Dans le cadre de la lutte contre les violences faites aux femmes, et en commémoration de la Journée internationale des droits des femmes, une exposition de l’artiste israélienne Keren Goldstein Yehezkeli a été inaugurée le 4 mars au cœur de Paris. La cérémonie d’ouverture se tient en présence du Maire de Paris Centre, Ariel Weil, ainsi que de la chargée d’affaires d’Israël en France, Alona Fisher Kamm. Déclarant aux visiteurs de l’exposition que l’acceptation du viol comme arme de guerre est une défaillance morale, l’ambassadrice exhorte à élever la voix pour agir: “Les femmes demeurent invisibles dans l’histoire de l’art et donner leur nom est un moyen de les faire émerger de l’ombre”.
L’exposition baptisée “She’s Gone” [“Elle a disparu”] vise à mettre en lumière la réalité tragique des féminicides qui emportent la vie de 47.000 femmes à travers le monde chaque année. Les récits intimes de ces femmes se dévoilent à travers leurs habits, chaque pièce incarnant l’histoire d’une vie marquée par des espoirs, des rêves, mais aussi une tragédie douloureuse. Nous nous remémorons Mahsa Amini, assassinée à Téhéran pour le “port de vêtements inappropriés” par la police des mœurs.

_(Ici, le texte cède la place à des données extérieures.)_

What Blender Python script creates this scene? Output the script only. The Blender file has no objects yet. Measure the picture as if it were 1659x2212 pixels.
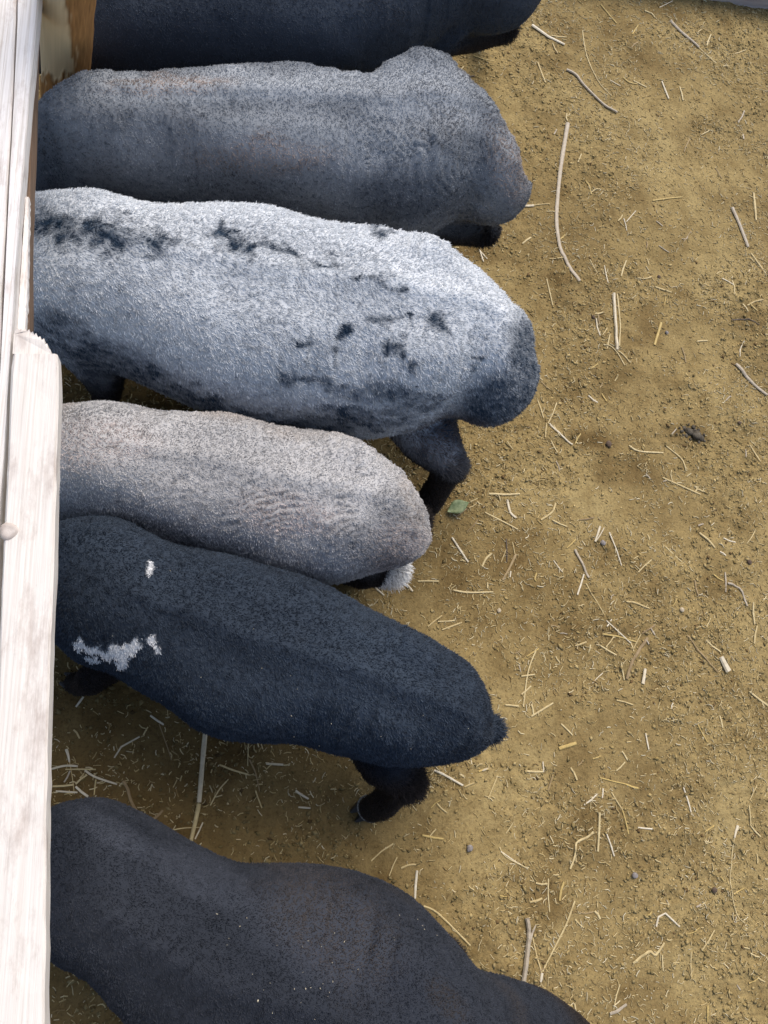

Une vie sacrifiée pour une simple tenue ; cependant, elle a enflammé le cœur et l’audace de tant d’autres femmes.
Une jupe rose en tulle, un sweat-shirt porte-bonheur, une élégante robe rouge en velours ; ces vêtements ont été portés par des femmes de tous âges, de convictions différentes, originaires de régions diverses à travers le monde, toutes liées par le même destin tragique. “Qu’arrive-t-il aux vêtements de ces femmes assassinées ?”, s’interroge l’artiste Keren Goldstein Yehezkeli, à l’origine du projet. “Un habit en dit long sur nous. Notre essence, nos goûts, la manière dont nous désirons être perçues. Après avoir patiemment gagné la confiance des familles des victimes, certaines d’entre elles ont accepté de me confier les vêtements de leur fille ou de leur sœur, même si c’était le dernier souvenir en leur possession”, relate-t-elle.
Certains récits ont laissé une empreinte indélébile dans les mémoires, notamment celui de l’actrice et mannequin Anat Elimelech, cruellement assassinée par son petit ami le lendemain de sa participation à une émission télévisée israélienne en 1997. Elle est représentée à l’exposition par une jupe rose en tulle et ornée de froufrous. Chaque habit est doté d’une petite étiquette renseignant le nom de la victime, la date et l’instrument du meurtre, ainsi que la sentence prononcée par le tribunal, le cas échéant. En toile de fond, des voix féminines entonnent des berceuses dans des langues variées, dont le français.
La représentation de la France est justement portée par trois jeunes femmes : Hélène Khan, dont la vie a été tragiquement écourtée à l’âge de 28 ans le 22 mars 2017 ; Salomé Garnesson, disparue à l’âge de 21 ans le 31 août 2019 ; et Ghylaine Bouchait, disparue à l’âge de 34 ans le 22 septembre 2017. La sœur de Ghylaine, qui fut immolée par son conjoint, partage son témoignage : “Nous préservons le souvenir de ce qu’elles étaient de leur vivant. Ma sœur a été tragiquement assassinée dans le lieu où elle aurait dû être le plus en sécurité”, dit-elle, la voix chargée d’émotion. “Cette exposition nous offre la possibilité de les ressentir, de les toucher, de les entendre.”
Au-delà de préserver la mémoire des défuntes par le biais de leurs habits, l’initiative de Keren Goldstein Yehezkeli vise aussi à éveiller les consciences et à instruire la nouvelle génération, en s’adressant tant aux femmes qu’aux hommes cherchant à canaliser leur agressivité ; le but ultime étant de mettre un terme aux violences conjugales, fléau tenace loin d’être résolu. “En parler ouvertement et inciter un large public à travers le monde entier à découvrir cette exposition représente en soi une avancée importante”, conclut l’artiste israélienne sur une note porteuse d’espoir.
Exposition She’s gone, de Keren Goldstein Yehezkeli, à voir à la mairie de Paris Centre, 2 Rue Eugène-Spuller, Paris 3e, jusqu’au 9 mars.